Fewer than half of risk manager respondents to a StrategicRISK Asia survey can boast a chief risk officer at senior management level. But if that dynamic is to change, risk professionals will need to adjust their outlook

Towergate

As the world of risk becomes more complex and the drive for corporate transparency gathers pace, the case for having a chief risk officer in the boardroom is strengthening.

While some corporates see value in placing a risk lens on strategic business decisions, many still see risk management as a back-office, compliance function: “a handbrake to progress” at worst.

Only 42.3% of respondents to the Reporting Risk survey, completed by the StrategicRISK Advisory Panel, said that their board included a chief risk officer (or equivalent). 

The figure makes sense to Greg McCoy, former managing director of Lockton Asia-Pacific. “For varying reasons, risk management is quite often regarded as an inhibitor, so 42% doesn’t surprise me. But it is very low and needs higher participation and much higher attribution by boards, much higher than 42%,” he says.

“What’s required is a broader understanding at the board level of what risk management really encompasses. It’s not just an insurance cost – it really is protection of events that could impact the very existence of the business – and that’s probably the biggest area where we have to get better at educating.”

One risk manager who counts herself “lucky” to have a board and senior management team engaged in risk management is Telstra chief risk officer Kate Hughes. “It’s a privilege to be involved in something that helps our executives make better decisions,” she says.

“That is the evolution of risk management – to take it out of the academic, out of the process, and make it much more part of the business conversation so that it actually adds value to the commercial decision-making challenge that your leader has.”

Lendlease group head of risk and insurance Kevin Bates holds a similar view. “Risk has a very high profile within Lendlease – it couldn’t have a higher profile,” he says. “I personally have to present to the Lendlease board on a quarterly basis, and the CRO sits on the global leadership team.”

The main thing the board is looking for from the risk and insurance function, he says, is that ownership of risk management is integrated within the business. 

“The Lendlease view is that the risk and insurance function will help identify, mitigate, manage and insure risks, but the business owns the risk. So the best thing you can do is turn up to the board meeting hand-in-hand with a member of the business who owns the risk being discussed.

“If you’re doing it as a united front, the board can see that the risk and insurance team is across what they’re doing and adding value by allowing the team to focus on running the business.”

Bates says his team also works closely with the Lendlease strategy team. “It is about making sure that when the business is aiming to achieve its strategy, we’re working to mitigate the key risks as best we can so that we’re not the ‘handbrake to happiness’.”

Alvarez & Marsal senior adviser John Ludlow agrees that risk managers should work hand-in-hand with a company’s strategy team “to identify for boards the risks and opportunities in the business model, and in the wider ecosystem and economy where that business model resides”.

But he says most risk managers are too embedded in the operational and tactical risks of a business: “I don’t think risk managers are in the boardroom enough.
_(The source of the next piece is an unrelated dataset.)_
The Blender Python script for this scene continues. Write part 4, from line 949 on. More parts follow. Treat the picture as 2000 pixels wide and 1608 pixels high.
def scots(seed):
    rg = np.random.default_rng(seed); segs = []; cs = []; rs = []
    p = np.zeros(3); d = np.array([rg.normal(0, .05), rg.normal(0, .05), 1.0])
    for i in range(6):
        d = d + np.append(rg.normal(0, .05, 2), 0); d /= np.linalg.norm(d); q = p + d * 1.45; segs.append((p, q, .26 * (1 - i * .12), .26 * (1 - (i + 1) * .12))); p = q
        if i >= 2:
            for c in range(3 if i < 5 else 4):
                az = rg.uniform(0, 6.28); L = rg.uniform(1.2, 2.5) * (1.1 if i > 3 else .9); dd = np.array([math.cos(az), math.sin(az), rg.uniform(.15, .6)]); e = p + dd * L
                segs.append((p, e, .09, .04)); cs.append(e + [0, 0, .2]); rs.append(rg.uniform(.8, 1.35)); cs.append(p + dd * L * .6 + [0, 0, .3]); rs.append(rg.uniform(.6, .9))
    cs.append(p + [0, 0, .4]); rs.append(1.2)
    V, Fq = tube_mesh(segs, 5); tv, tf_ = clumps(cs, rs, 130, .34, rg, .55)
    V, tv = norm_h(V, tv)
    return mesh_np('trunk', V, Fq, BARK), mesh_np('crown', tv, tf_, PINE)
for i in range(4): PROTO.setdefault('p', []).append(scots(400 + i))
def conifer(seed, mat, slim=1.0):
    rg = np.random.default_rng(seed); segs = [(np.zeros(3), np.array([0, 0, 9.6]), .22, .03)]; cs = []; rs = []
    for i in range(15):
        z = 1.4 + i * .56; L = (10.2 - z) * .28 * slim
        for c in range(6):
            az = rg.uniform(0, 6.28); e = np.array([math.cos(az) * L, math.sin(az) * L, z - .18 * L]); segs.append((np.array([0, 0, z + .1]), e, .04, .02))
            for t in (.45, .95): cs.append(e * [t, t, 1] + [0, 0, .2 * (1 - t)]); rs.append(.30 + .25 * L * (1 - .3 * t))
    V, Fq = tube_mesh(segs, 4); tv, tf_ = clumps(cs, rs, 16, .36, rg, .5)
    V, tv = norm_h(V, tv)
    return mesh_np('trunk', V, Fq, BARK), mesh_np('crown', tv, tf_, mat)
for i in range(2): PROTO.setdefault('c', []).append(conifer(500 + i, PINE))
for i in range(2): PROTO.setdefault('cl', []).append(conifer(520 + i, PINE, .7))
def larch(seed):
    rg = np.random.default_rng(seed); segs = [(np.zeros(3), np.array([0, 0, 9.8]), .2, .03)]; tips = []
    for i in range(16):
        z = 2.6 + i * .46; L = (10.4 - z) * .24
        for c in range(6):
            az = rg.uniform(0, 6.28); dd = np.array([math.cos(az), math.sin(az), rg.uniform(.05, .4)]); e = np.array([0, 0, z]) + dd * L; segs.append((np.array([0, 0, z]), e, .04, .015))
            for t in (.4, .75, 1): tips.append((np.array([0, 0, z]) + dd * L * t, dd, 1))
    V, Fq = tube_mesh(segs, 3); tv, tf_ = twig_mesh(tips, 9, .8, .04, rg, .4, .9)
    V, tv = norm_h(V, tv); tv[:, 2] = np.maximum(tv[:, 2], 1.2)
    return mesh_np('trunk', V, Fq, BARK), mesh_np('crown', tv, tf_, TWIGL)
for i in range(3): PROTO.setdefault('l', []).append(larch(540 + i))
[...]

They tend to talk to senior leadership teams and they come out with the risk registers and heat maps and have projects and plans to improve things, but that’s typically working with senior leaders in the business.”

Risk managers must move beyond this, Ludlow argues.
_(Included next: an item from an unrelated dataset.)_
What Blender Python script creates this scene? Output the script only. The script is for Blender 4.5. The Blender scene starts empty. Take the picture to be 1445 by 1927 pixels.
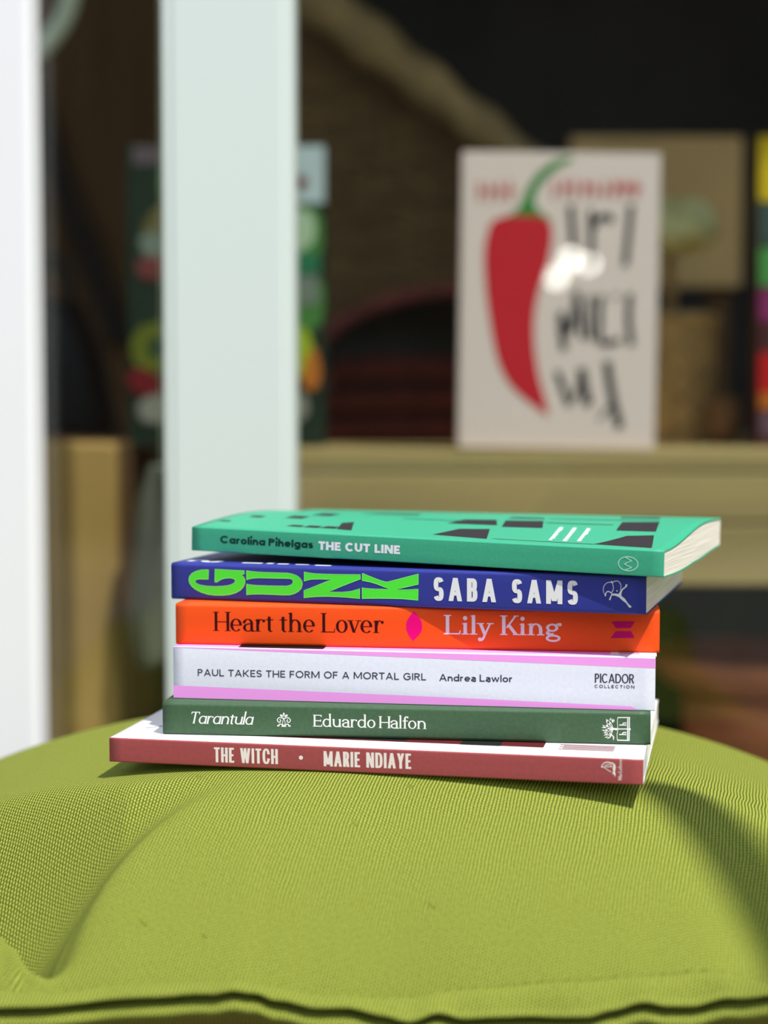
import bpy, bmesh, math, random
from mathutils import Vector, Matrix
random.seed(7)
PI = math.pi
SC = bpy.context.scene
COL = SC.collection
H = 0.70            # height of the lens above the pavement (m)
PITCH = math.radians(3.63)
F = 3200.0          # focal length in pixels of the 1445x1927 frame

# ------------------------------------------------------------------ camera
cam_d = bpy.data.cameras.new('camera')
cam = bpy.data.objects.new('camera', cam_d)
COL.objects.link(cam)
cam.location = (0, 0, H)
cam.rotation_euler = (PI / 2 - PITCH, 0, 0)
cam_d.sensor_fit = 'VERTICAL'
cam_d.sensor_height = 36.0
cam_d.lens = F / 1927 * 36.0
cam_d.clip_start = 0.01
cam_d.dof.use_dof = True
cam_d.dof.focus_distance = 0.682
cam_d.dof.aperture_fstop = cam_d.lens / 13.5
SC.camera = cam

# ------------------------------------------------------------------ sky, sun, exposure
SUN_TRAVEL = Vector((-0.36, 0.38, -1.0)).normalized()
w = bpy.data.worlds.new('sky')
SC.world = w
w.use_nodes = True
nt = w.node_tree
bg = nt.nodes['Background']
tc = nt.nodes.new('ShaderNodeTexCoord')
sp = nt.nodes.new('ShaderNodeSeparateXYZ')
cr = nt.nodes.new('ShaderNodeValToRGB')
nt.links.new(tc.outputs['Generated'], sp.inputs[0])
nt.links.new(sp.outputs['Z'], cr.inputs[0])
cr.color_ramp.elements[0].position = 0.0
cr.color_ramp.elements[0].color = (0.92, 0.92, 0.92, 1)
cr.color_ramp.elements[1].position = 1.0
cr.color_ramp.elements[1].color = (0.42, 0.60, 0.95, 1)
nt.links.new(cr.outputs[0], bg.inputs['Color'])
bg.inputs['Strength'].default_value = 1.0
sun_d = bpy.data.lights.new('sun', 'SUN')
sun_d.energy = 4.2
sun_d.angle = math.radians(0.6)
sun_d.color = (1.0, 0.96, 0.90)
sun = bpy.data.objects.new('sun', sun_d)
COL.objects.link(sun)
sun.rotation_euler = SUN_TRAVEL.to_track_quat('-Z', 'Y').to_euler()
SC.view_settings.view_transform = 'Standard'
SC.view_settings.look = 'None'
SC.view_settings.exposure = 0.15
SC.view_settings.gamma = 1.0
SC.view_settings.use_curve_mapping = False


# ------------------------------------------------------------------ helpers
def at(px, py, Y):
    """world point seen at a place of the photograph, Y metres in front of the lens"""
    qx, qz = (px - 722.5) / F, -(py - 963.5) / F
    c, s = math.cos(PITCH), math.sin(PITCH)
    d = Vector((qx, c + s * qz, -s + c * qz))
    d *= Y / d.y
    return Vector((d.x, Y, H + d.z))


def lin(c):
    return tuple(((v / 255) / 12.92 if v / 255 <= 0.04045 else ((v / 255 + 0.055) / 1.055) ** 2.4) for v in c) + (1,)


def mat(name, rgb, rough=0.6, noise=0.0, nscale=40.0, bump=0.0, bscale=400.0, stretch=(1, 1, 1), metal=0.0, spec=0.4, emit=None):
    m = bpy.data.materials.new(name)
    m.use_nodes = True
    t = m.node_tree
    b = t.nodes['Principled BSDF']
    b.inputs['Base Color'].default_value = lin(rgb)
    b.inputs['Roughness'].default_value = rough
    b.inputs['Metallic'].default_value = metal
    b.inputs['Specular IOR Level'].default_value = spec
    if emit:
        b.inputs['Emission Color'].default_value = lin(rgb)
        b.inputs['Emission Strength'].default_value = emit
    if noise or bump:
        tc = t.nodes.new('ShaderNodeTexCoord')
        mp = t.nodes.new('ShaderNodeMapping')
        mp.inputs['Scale'].default_value = stretch
        t.links.new(tc.outputs['Object'], mp.inputs[0])
    if noise:
        n = t.nodes.new('ShaderNodeTexNoise')
        n.inputs['Scale'].default_value = nscale
        n.inputs['Detail'].default_value = 5
        t.links.new(mp.outputs[0], n.inputs['Vector'])
        r = t.nodes.new('ShaderNodeValToRGB')
        c = lin(rgb)
        r.color_ramp.elements[0].position = 0.3
        r.color_ramp.elements[1].position = 0.7
        r.color_ramp.elements[0].color = tuple(v * (1 - noise) for v in c[:3]) + (1,)
        r.color_ramp.elements[1].color = tuple(min(1, v * (1 + noise)) for v in c[:3]) + (1,)
        t.links.new(n.outputs['Fac'], r.inputs[0])
        t.links.new(r.outputs[0], b.inputs['Base Color'])
    if bump:
        n2 = t.nodes.new('ShaderNodeTexNoise')
        n2.inputs['Scale'].default_value = bscale
        n2.inputs['Detail'].default_value = 3
        t.links.new(mp.outputs[0], n2.inputs['Vector'])
        bp = t.nodes.new('ShaderNodeBump')
        bp.inputs['Strength'].default_value = bump
        bp.inputs['Distance'].default_value = 0.0005
        t.links.new(n2.outputs['Fac'], bp.inputs['Height'])
        t.links.new(bp.outputs[0], b.inputs['Normal'])
    return m


class MB:
    """collects geometry for ONE mesh object with several material slots"""
    def __init__(self):
        self.v, self.f, self.m, self.s = [], [], [], []

    def face(self, pts, mi=0, smooth=False):
        i = len(self.v)
        self.v += [tuple(p) for p in pts]
        self.f.append(tuple(range(i, i + len(pts))))
        self.m.append(mi)
        self.s.append(smooth)

    def grid(self, rows, mi=0, smooth=True, close_u=False, close_v=False):
        i = len(self.v)
        nr, nc = len(rows), len(rows[0])
        for r in rows:
            self.v += [tuple(p) for p in r]
        for a in range(nr if close_v else nr - 1):
            for b in range(nc if close_u else nc - 1):
                a2, b2 = (a + 1) % nr, (b + 1) % nc
                self.f.append((i + a * nc + b, i + a * nc + b2, i + a2 * nc + b2, i + a2 * nc + b))
                self.m.append(mi)
                self.s.append(smooth)

    def box(self, x0, x1, y0, y1, z0, z1, mi=0):
        p = [(x, y, z) for z in (z0, z1) for y in (y0, y1) for x in (x0, x1)]
        for q in ((0, 2, 3, 1), (4, 5, 7, 6), (0, 1, 5, 4), (2, 6, 7, 3), (0, 4, 6, 2), (1, 3, 7, 5)):
            self.face([p[k] for k in q], mi)

    def tube(self, pts, r, n=14, mi=0, caps=True, close=False):
        pts = [Vector(p) for p in pts]
        rows = []
        up = Vector((0.12, 0.23, 0.97)).normalized()
        N = len(pts)
        for k, p in enumerate(pts):
            a = pts[k - 1] if (k or close) else p
            b = pts[(k + 1) % N] if (k < N - 1 or close) else p
            t = (b - a).normalized()
            s = t.cross(up)
            if s.length < 1e-4:
                s = t.cross(Vector((1, 0, 0)))
            s.normalize()
            u = s.cross(t)
            rr = r[k] if isinstance(r, (list, tuple)) else r
            rows.append([p + rr * (math.cos(2 * PI * j / n) * s + math.sin(2 * PI * j / n) * u) for j in range(n)])
        self.grid(rows, mi, True, close_u=True, close_v=close)
        if caps and not close:
            self.face(rows[0], mi)
            self.face(rows[-1][::-1], mi)

    def lathe(self, c, prof, n=40, mi=0, fn=None):
        rows = []
        for k, (r, z) in enumerate(prof):
            row = []
            for j in range(n):
                a = 2 * PI * j / n
                rr = r + (fn(k, j) if fn else 0)
                row.append((c[0] + rr * math.cos(a), c[1] + rr * math.sin(a), c[2] + z))
            rows.append(row)
        self.grid(rows, mi, True, close_u=True)

    def build(self, name, mats, parent=None, bevel=0.0, fn=None):
        me = bpy.data.meshes.new(name)
        vs = [fn(p) for p in self.v] if fn else self.v
        me.from_pydata(vs, [], self.f)
        for m in (mats if isinstance(mats, (list, tuple)) else [mats]):
            me.materials.append(m)
        me.polygons.foreach_set('material_index', self.m)
        me.polygons.foreach_set('use_smooth', self.s)
        bm = bmesh.new()
        bm.from_mesh(me)
        bmesh.ops.remove_doubles(bm, verts=bm.verts, dist=1e-6)
        big = [f for f in bm.faces if len(f.verts) > 4]
        if big:
            bmesh.ops.triangulate(bm, faces=big, ngon_method='EAR_CLIP')
        bmesh.ops.recalc_face_normals(bm, faces=bm.faces)
        bm.to_mesh(me)
        bm.free()
        o = bpy.data.objects.new(name, me)
        COL.objects.link(o)
        if parent:
            o.parent = parent
        if bevel:
            b = o.modifiers.new('bevel', 'BEVEL')
            b.width = bevel
            b.segments = 3
            b.limit_method = 'ANGLE'
        return o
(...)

“The operational control framework and making sure that the business is repeatable, reliable and resilient is absolutely vital.

“But [risk managers’] true destiny surely lies in working with boards to help them understand how the business needs to adapt over the long term and what the company needs in terms of capabilities in the future so that it’s still resilient and successful and positioned well for that environment,” he says.

As risk managers move from an operational to tactical to strategic risk focus, then their perspective, audience and language need to change, he adds.

“At an operational level, you’re focused on the front line and you’re talking about the physical realities of life. When you step up to the tactical world – the world of senior managers – the language is going to change and what you’re trying to achieve is going to change; it’s a much more commercial world and money is the currency here. At the board level the audience is partners and investors, the focus is the business model and the currency is trust and reputation.”